** BEGIN **

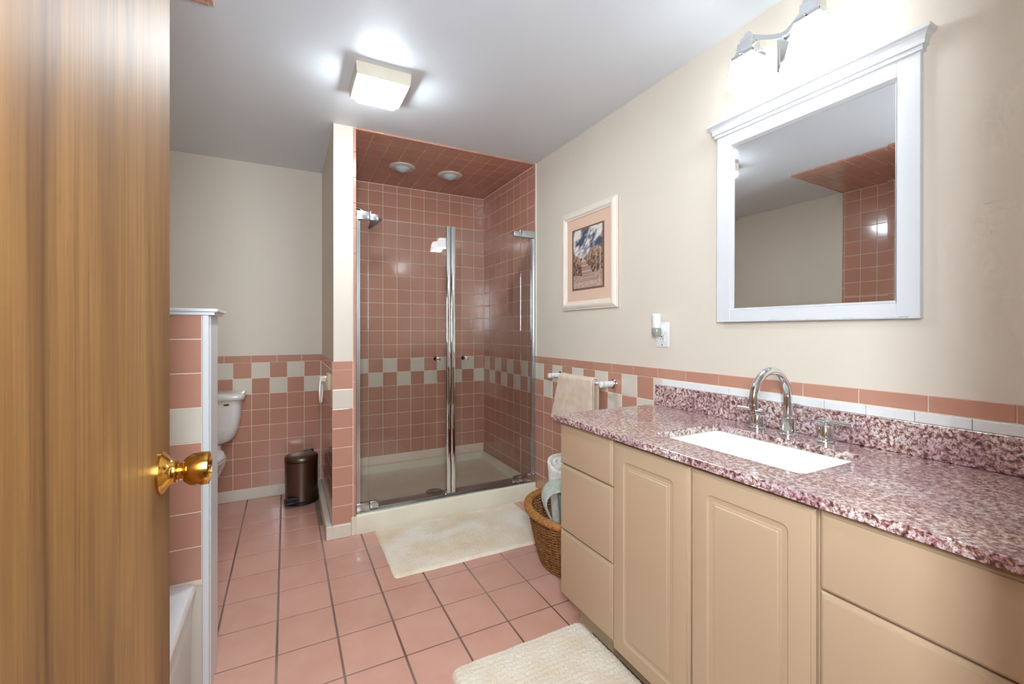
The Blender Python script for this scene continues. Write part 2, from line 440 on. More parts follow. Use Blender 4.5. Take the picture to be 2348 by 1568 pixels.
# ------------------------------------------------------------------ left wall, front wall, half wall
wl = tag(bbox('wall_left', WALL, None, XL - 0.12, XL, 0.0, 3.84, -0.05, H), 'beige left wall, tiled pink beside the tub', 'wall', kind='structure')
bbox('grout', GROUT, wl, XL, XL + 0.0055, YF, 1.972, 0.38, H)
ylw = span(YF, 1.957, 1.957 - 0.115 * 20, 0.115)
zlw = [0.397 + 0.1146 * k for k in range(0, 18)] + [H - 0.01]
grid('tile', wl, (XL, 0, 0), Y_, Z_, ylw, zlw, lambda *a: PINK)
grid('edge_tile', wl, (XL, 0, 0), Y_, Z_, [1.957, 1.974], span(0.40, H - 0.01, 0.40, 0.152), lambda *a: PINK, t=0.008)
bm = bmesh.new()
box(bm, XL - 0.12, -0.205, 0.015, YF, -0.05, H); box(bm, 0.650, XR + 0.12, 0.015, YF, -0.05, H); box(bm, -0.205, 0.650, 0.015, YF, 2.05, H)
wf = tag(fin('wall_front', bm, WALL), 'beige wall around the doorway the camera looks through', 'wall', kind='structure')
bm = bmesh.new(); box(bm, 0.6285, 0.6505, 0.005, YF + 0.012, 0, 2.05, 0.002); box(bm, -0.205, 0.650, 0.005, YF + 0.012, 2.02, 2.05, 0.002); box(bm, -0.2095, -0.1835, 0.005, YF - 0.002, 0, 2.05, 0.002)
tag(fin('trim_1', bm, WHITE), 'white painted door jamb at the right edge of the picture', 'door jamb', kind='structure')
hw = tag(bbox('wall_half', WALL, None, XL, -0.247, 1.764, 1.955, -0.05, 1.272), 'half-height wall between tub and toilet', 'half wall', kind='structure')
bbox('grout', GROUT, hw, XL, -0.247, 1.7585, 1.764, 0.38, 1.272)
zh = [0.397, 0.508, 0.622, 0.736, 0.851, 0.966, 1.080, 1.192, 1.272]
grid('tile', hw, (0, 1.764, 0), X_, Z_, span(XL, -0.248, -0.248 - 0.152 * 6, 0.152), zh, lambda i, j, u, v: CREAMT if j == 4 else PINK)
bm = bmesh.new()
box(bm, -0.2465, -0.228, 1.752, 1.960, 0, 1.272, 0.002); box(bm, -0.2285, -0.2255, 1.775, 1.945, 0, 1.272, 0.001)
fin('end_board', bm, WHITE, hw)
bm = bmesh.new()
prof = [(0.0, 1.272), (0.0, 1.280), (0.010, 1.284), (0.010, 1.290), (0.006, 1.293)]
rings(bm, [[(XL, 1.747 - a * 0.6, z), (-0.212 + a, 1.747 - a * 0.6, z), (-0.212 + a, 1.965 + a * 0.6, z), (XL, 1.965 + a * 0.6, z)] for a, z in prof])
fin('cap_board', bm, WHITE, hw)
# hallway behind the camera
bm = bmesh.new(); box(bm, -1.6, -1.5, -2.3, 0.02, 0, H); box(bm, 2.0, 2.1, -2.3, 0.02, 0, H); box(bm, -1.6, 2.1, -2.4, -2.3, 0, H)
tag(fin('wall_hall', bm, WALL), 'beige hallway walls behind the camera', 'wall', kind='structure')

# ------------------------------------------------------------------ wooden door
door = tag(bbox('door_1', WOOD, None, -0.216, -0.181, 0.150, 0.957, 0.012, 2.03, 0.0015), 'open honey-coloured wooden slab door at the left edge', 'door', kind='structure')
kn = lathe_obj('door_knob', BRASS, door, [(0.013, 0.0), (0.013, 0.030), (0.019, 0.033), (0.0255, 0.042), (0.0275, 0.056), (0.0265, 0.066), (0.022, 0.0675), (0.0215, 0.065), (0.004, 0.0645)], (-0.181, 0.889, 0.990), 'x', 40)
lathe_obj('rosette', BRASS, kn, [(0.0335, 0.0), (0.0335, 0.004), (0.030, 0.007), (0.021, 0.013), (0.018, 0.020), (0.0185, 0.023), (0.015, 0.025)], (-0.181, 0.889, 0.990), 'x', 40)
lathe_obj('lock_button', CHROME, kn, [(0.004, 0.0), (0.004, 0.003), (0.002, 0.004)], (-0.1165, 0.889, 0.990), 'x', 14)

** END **

- _WHAT IS NEEDED_:
Go through the listing above and write it out again exactly, dropping the pictures.

- _WRITTEN RESPONSE_:
The Blender Python script for this scene continues. Write part 2, from line 440 on. More parts follow. Use Blender 4.5. Take the picture to be 2348 by 1568 pixels.
# ------------------------------------------------------------------ left wall, front wall, half wall
wl = tag(bbox('wall_left', WALL, None, XL - 0.12, XL, 0.0, 3.84, -0.05, H), 'beige left wall, tiled pink beside the tub', 'wall', kind='structure')
bbox('grout', GROUT, wl, XL, XL + 0.0055, YF, 1.972, 0.38, H)
ylw = span(YF, 1.957, 1.957 - 0.115 * 20, 0.115)
zlw = [0.397 + 0.1146 * k for k in range(0, 18)] + [H - 0.01]
grid('tile', wl, (XL, 0, 0), Y_, Z_, ylw, zlw, lambda *a: PINK)
grid('edge_tile', wl, (XL, 0, 0), Y_, Z_, [1.957, 1.974], span(0.40, H - 0.01, 0.40, 0.152), lambda *a: PINK, t=0.008)
bm = bmesh.new()
box(bm, XL - 0.12, -0.205, 0.015, YF, -0.05, H); box(bm, 0.650, XR + 0.12, 0.015, YF, -0.05, H); box(bm, -0.205, 0.650, 0.015, YF, 2.05, H)
wf = tag(fin('wall_front', bm, WALL), 'beige wall around the doorway the camera looks through', 'wall', kind='structure')
bm = bmesh.new(); box(bm, 0.6285, 0.6505, 0.005, YF + 0.012, 0, 2.05, 0.002); box(bm, -0.205, 0.650, 0.005, YF + 0.012, 2.02, 2.05, 0.002); box(bm, -0.2095, -0.1835, 0.005, YF - 0.002, 0, 2.05, 0.002)
tag(fin('trim_1', bm, WHITE), 'white painted door jamb at the right edge of the picture', 'door jamb', kind='structure')
hw = tag(bbox('wall_half', WALL, None, XL, -0.247, 1.764, 1.955, -0.05, 1.272), 'half-height wall between tub and toilet', 'half wall', kind='structure')
bbox('grout', GROUT, hw, XL, -0.247, 1.7585, 1.764, 0.38, 1.272)
zh = [0.397, 0.508, 0.622, 0.736, 0.851, 0.966, 1.080, 1.192, 1.272]
grid('tile', hw, (0, 1.764, 0), X_, Z_, span(XL, -0.248, -0.248 - 0.152 * 6, 0.152), zh, lambda i, j, u, v: CREAMT if j == 4 else PINK)
bm = bmesh.new()
box(bm, -0.2465, -0.228, 1.752, 1.960, 0, 1.272, 0.002); box(bm, -0.2285, -0.2255, 1.775, 1.945, 0, 1.272, 0.001)
fin('end_board', bm, WHITE, hw)
bm = bmesh.new()
prof = [(0.0, 1.272), (0.0, 1.280), (0.010, 1.284), (0.010, 1.290), (0.006, 1.293)]
rings(bm, [[(XL, 1.747 - a * 0.6, z), (-0.212 + a, 1.747 - a * 0.6, z), (-0.212 + a, 1.965 + a * 0.6, z), (XL, 1.965 + a * 0.6, z)] for a, z in prof])
fin('cap_board', bm, WHITE, hw)
# hallway behind the camera
bm = bmesh.new(); box(bm, -1.6, -1.5, -2.3, 0.02, 0, H); box(bm, 2.0, 2.1, -2.3, 0.02, 0, H); box(bm, -1.6, 2.1, -2.4, -2.3, 0, H)
tag(fin('wall_hall', bm, WALL), 'beige hallway walls behind the camera', 'wall', kind='structure')

# ------------------------------------------------------------------ wooden door
door = tag(bbox('door_1', WOOD, None, -0.216, -0.181, 0.150, 0.957, 0.012, 2.03, 0.0015), 'open honey-coloured wooden slab door at the left edge', 'door', kind='structure')
kn = lathe_obj('door_knob', BRASS, door, [(0.013, 0.0), (0.013, 0.030), (0.019, 0.033), (0.0255, 0.042), (0.0275, 0.056), (0.0265, 0.066), (0.022, 0.0675), (0.0215, 0.065), (0.004, 0.0645)], (-0.181, 0.889, 0.990), 'x', 40)
lathe_obj('rosette', BRASS, kn, [(0.0335, 0.0), (0.0335, 0.004), (0.030, 0.007), (0.021, 0.013), (0.018, 0.020), (0.0185, 0.023), (0.015, 0.025)], (-0.181, 0.889, 0.990), 'x', 40)
lathe_obj('lock_button', CHROME, kn, [(0.004, 0.0), (0.004, 0.003), (0.002, 0.004)], (-0.1165, 0.889, 0.990), 'x', 14)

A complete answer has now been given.